# start of Data extract

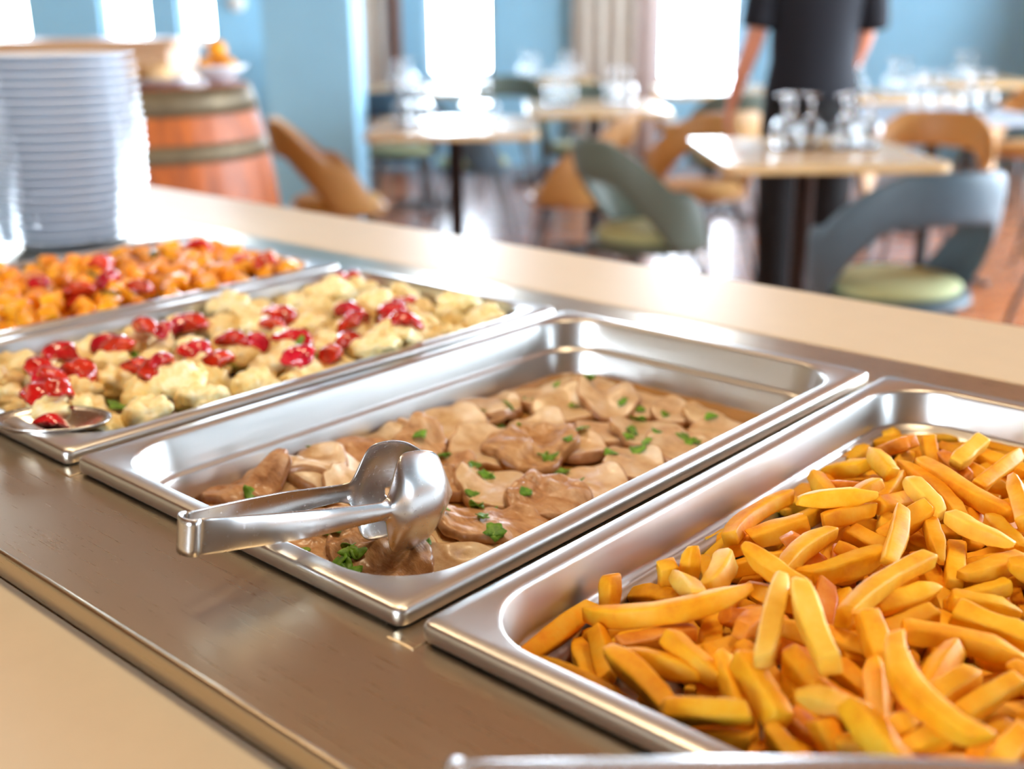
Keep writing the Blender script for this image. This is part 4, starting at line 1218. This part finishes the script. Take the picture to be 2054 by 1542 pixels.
T0 = make_table(.68, .80, 'x')
def table(u, v, lab, first=[T0], rot=0.0, sx=1.0):
    o = first.pop() if first else dup(T0)
    o.location = RM(u, v, 0); o.rotation_euler = (0, 0, RA + rot); o['label'] = lab; o['group'] = 'dining tables'; return o
table(-.23, 4.86, 'square pale wood table right of the blue pillar, between two tan chairs')
table(.98, 3.82, 'nearest pale wood table, right in front of the standing person')
table(.42, 5.80, 'pale wood table behind the middle, just beyond the tan chair right of the pillar table')
table(-.54, 7.35, 'pale wood table far back beside the pillar, below the bright middle window')
table(1.22, 7.0, 'pale wood table far back below the large bright window')
table(2.0, 6.45, 'pale wood table at the right, behind the pale blue one')
table(3.0, 7.6, 'farthest pale wood table by the blue back wall at the right')
table(.25, 8.45, 'far pale wood table under the light blue wall panel')
tb = make_table(.70, .80, 'table with a pale blue top, right of the standing person'); tb['group'] = 'dining tables'; tb.location = RM(1.90, 5.22, 0); tb.rotation_euler = (0, 0, RA)
for k in kids(tb):
    if k.name.startswith('tabletop'):
        k.data.materials[0] = plain('pale_blue_top', (186, 206, 226), .35)

CH = {'tan': make_chair('x', M['tan'], M['cusht'])}
CH['green'] = dup(CH['tan'], mats={M['tan']: M['green'], M['cusht']: M['cushg']}); CH['slate'] = dup(CH['tan'], mats={M['tan']: M['slate'], M['cusht']: M['cushg']})
used = set()
def chair(kind, u, v, face, lab):
    """face: 0 looks away from the counter (+v), 90 looks left (-u), -90 looks right (+u), 180 looks to the counter"""
    o = CH[kind] if kind not in used else dup(CH[kind]); used.add(kind)
    o.location = RM(u, v, 0); o.rotation_euler = (0, 0, RA + math.radians(face)); o['label'] = lab; o['group'] = 'shell armchairs'
chair('tan', -.72, 4.72, -78, 'tan shell armchair in front of the blue pillar, facing right')
chair('tan', .28, 4.92, 80, 'tan shell armchair on the right side of the table beside the pillar')
chair('green', .47, 3.92, -70, 'dark green shell armchair with a pale green cushion at the left of the nearest table')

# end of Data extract

#### Short task:
Copy nothing but the lines from the top of the material through the line holding "206, 226), .35)", exactly as written; omit pictures.

#### Task response:
Keep writing the Blender script for this image. This is part 4, starting at line 1218. This part finishes the script. Take the picture to be 2054 by 1542 pixels.
T0 = make_table(.68, .80, 'x')
def table(u, v, lab, first=[T0], rot=0.0, sx=1.0):
    o = first.pop() if first else dup(T0)
    o.location = RM(u, v, 0); o.rotation_euler = (0, 0, RA + rot); o['label'] = lab; o['group'] = 'dining tables'; return o
table(-.23, 4.86, 'square pale wood table right of the blue pillar, between two tan chairs')
table(.98, 3.82, 'nearest pale wood table, right in front of the standing person')
table(.42, 5.80, 'pale wood table behind the middle, just beyond the tan chair right of the pillar table')
table(-.54, 7.35, 'pale wood table far back beside the pillar, below the bright middle window')
table(1.22, 7.0, 'pale wood table far back below the large bright window')
table(2.0, 6.45, 'pale wood table at the right, behind the pale blue one')
table(3.0, 7.6, 'farthest pale wood table by the blue back wall at the right')
table(.25, 8.45, 'far pale wood table under the light blue wall panel')
tb = make_table(.70, .80, 'table with a pale blue top, right of the standing person'); tb['group'] = 'dining tables'; tb.location = RM(1.90, 5.22, 0); tb.rotation_euler = (0, 0, RA)
for k in kids(tb):
    if k.name.startswith('tabletop'):
        k.data.materials[0] = plain('pale_blue_top', (186, 206, 226), .35)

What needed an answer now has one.